[JOB]
Output every line below exactly.

####

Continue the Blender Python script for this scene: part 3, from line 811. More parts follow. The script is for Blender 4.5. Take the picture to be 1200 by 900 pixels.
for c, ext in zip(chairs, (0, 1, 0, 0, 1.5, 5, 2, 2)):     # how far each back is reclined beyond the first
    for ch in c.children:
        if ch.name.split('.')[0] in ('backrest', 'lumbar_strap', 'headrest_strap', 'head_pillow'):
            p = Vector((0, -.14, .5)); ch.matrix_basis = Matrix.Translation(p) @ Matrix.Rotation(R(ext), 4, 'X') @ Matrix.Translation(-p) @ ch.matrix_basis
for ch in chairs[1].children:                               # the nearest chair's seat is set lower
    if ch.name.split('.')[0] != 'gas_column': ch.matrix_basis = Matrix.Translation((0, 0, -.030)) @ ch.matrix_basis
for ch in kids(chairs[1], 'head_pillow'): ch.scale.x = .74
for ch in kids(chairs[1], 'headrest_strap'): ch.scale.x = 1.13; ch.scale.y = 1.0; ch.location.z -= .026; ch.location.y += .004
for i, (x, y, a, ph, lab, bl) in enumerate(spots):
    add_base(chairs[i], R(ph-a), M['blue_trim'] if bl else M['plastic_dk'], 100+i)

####

[RESPONSE TO THIS EXERCISE]
Continue the Blender Python script for this scene: part 3, from line 811. More parts follow. The script is for Blender 4.5. Take the picture to be 1200 by 900 pixels.
for c, ext in zip(chairs, (0, 1, 0, 0, 1.5, 5, 2, 2)):     # how far each back is reclined beyond the first
    for ch in c.children:
        if ch.name.split('.')[0] in ('backrest', 'lumbar_strap', 'headrest_strap', 'head_pillow'):
            p = Vector((0, -.14, .5)); ch.matrix_basis = Matrix.Translation(p) @ Matrix.Rotation(R(ext), 4, 'X') @ Matrix.Translation(-p) @ ch.matrix_basis
for ch in chairs[1].children:                               # the nearest chair's seat is set lower
    if ch.name.split('.')[0] != 'gas_column': ch.matrix_basis = Matrix.Translation((0, 0, -.030)) @ ch.matrix_basis
for ch in kids(chairs[1], 'head_pillow'): ch.scale.x = .74
for ch in kids(chairs[1], 'headrest_strap'): ch.scale.x = 1.13; ch.scale.y = 1.0; ch.location.z -= .026; ch.location.y += .004
for i, (x, y, a, ph, lab, bl) in enumerate(spots):
    add_base(chairs[i], R(ph-a), M['blue_trim'] if bl else M['plastic_dk'], 100+i)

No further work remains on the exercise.